Bien chère maman et bonne maman

Je suis allé avec mon oncle chez le notaire. Le résultat est que si bonne maman veut toucher les 1 500 fr. de Mir, il n'y a qu'à faire une procuration pour mon oncle ou pour une autre personne et qu'ainsi les 1 500 de Mir, il n'y a qu'à faire une procuration pour mon oncle ou pour une autre personne et qu'ainsi les 1 500 pourront être envoyés à bonne-maman soit par le notaire soit par le personne choisie.

Les 1 500 fr restant à toucher restent bien entendu garantis par une hypothèque prise sur la vente des propriétés de Mir Melchior.

Cependant le notaire a souligné une difficulté.

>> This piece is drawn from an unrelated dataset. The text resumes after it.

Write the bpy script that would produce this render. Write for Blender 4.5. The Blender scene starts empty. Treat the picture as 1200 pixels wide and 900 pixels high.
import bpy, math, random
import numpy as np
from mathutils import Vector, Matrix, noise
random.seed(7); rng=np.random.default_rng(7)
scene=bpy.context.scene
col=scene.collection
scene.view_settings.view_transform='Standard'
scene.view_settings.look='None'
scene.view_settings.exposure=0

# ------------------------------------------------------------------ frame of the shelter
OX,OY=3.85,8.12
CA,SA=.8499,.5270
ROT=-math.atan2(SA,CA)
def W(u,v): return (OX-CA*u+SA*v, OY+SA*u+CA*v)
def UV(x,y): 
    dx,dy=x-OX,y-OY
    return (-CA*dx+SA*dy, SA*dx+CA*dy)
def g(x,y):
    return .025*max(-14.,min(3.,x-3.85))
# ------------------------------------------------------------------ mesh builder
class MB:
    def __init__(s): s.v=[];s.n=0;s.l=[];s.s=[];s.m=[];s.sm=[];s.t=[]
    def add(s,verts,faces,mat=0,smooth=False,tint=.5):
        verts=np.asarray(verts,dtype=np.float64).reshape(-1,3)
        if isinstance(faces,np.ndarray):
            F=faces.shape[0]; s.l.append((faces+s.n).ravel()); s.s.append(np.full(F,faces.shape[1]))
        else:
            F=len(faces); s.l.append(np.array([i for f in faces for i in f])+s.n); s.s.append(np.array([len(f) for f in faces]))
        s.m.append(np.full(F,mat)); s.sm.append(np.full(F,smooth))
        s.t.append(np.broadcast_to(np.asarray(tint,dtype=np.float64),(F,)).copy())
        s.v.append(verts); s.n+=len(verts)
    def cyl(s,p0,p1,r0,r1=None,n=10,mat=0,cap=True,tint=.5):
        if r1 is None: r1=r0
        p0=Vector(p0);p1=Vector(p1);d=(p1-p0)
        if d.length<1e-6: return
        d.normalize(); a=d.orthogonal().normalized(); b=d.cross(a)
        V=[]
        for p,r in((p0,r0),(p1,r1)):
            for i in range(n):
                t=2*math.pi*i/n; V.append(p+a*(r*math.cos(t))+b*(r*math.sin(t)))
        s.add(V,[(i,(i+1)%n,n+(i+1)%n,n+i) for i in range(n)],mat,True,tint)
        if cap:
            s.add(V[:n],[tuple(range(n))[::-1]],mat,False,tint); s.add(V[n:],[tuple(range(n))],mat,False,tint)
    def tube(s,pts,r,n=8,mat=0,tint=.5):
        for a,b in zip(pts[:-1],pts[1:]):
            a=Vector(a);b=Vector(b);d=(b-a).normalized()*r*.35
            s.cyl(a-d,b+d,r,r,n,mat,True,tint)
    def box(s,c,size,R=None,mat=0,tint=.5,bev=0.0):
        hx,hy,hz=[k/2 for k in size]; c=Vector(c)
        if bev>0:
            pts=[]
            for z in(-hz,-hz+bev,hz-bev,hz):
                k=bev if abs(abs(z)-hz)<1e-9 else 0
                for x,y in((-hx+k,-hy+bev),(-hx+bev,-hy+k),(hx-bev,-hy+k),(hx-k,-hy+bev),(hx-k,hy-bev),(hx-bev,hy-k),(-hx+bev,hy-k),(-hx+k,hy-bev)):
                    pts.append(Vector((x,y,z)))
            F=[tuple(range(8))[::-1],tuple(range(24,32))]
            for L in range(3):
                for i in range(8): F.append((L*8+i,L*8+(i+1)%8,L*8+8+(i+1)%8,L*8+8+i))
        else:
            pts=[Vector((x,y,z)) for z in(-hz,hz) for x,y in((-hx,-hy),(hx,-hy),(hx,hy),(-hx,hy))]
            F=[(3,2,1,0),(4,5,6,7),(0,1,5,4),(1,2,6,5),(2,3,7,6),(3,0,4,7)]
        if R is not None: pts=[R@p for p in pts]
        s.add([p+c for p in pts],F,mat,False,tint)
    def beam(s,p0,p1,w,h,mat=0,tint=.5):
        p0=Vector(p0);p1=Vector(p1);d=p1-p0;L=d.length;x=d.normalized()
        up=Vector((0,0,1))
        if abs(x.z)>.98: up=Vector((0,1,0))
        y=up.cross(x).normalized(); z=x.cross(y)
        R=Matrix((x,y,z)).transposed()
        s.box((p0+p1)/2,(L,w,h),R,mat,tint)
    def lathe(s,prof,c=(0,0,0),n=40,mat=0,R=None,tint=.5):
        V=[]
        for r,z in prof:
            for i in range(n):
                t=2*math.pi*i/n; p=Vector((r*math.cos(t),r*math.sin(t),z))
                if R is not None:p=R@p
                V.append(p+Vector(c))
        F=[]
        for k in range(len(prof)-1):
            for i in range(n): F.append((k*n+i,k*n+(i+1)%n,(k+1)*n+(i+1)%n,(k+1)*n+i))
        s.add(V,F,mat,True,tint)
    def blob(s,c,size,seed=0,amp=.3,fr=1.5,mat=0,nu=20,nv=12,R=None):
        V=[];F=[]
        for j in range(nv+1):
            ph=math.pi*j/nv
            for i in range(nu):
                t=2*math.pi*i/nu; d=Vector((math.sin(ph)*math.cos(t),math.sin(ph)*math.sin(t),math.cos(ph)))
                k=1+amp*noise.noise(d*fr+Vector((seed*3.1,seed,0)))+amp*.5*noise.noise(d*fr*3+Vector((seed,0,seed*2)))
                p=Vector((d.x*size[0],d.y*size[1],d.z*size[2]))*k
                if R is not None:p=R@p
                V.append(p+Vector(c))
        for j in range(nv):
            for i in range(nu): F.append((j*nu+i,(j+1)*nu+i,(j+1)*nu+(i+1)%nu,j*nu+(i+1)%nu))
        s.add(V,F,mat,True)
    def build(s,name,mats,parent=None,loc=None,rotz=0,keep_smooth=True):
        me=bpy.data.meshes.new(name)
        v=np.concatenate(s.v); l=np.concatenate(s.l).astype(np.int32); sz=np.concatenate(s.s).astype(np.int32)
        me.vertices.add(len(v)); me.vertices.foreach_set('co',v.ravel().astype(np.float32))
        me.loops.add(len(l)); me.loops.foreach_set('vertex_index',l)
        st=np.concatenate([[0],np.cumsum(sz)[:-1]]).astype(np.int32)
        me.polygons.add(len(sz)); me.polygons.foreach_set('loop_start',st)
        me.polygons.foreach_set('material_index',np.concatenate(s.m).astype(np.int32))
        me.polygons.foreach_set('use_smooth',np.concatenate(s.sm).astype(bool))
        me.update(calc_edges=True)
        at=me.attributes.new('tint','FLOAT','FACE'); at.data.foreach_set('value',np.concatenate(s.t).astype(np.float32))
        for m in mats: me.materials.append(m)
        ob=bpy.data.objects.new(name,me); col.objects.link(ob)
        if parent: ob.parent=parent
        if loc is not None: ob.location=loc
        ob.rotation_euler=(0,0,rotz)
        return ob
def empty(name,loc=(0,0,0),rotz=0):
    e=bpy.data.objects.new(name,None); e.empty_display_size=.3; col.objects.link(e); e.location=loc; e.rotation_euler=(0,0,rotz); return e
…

Si à la succession de bon-papa son avoir n'a pas été reporté entre ses héritiers. Autrement dit, si les créances n'ont pas été données en entier dans la part de bonne-maman. Il faudra pour toucher les 1 500 fr que tous les héritiers de la succession de bon-papa signent le reçu.

Autrement dit, il faudra non pas une seule procuration mais deux. Une de bonne-maman à mon oncle et une de toi, ma petite maman également à mon oncle. La situation sera éclaircie par le notaire qui va écrire à Prats à Mre Bosels.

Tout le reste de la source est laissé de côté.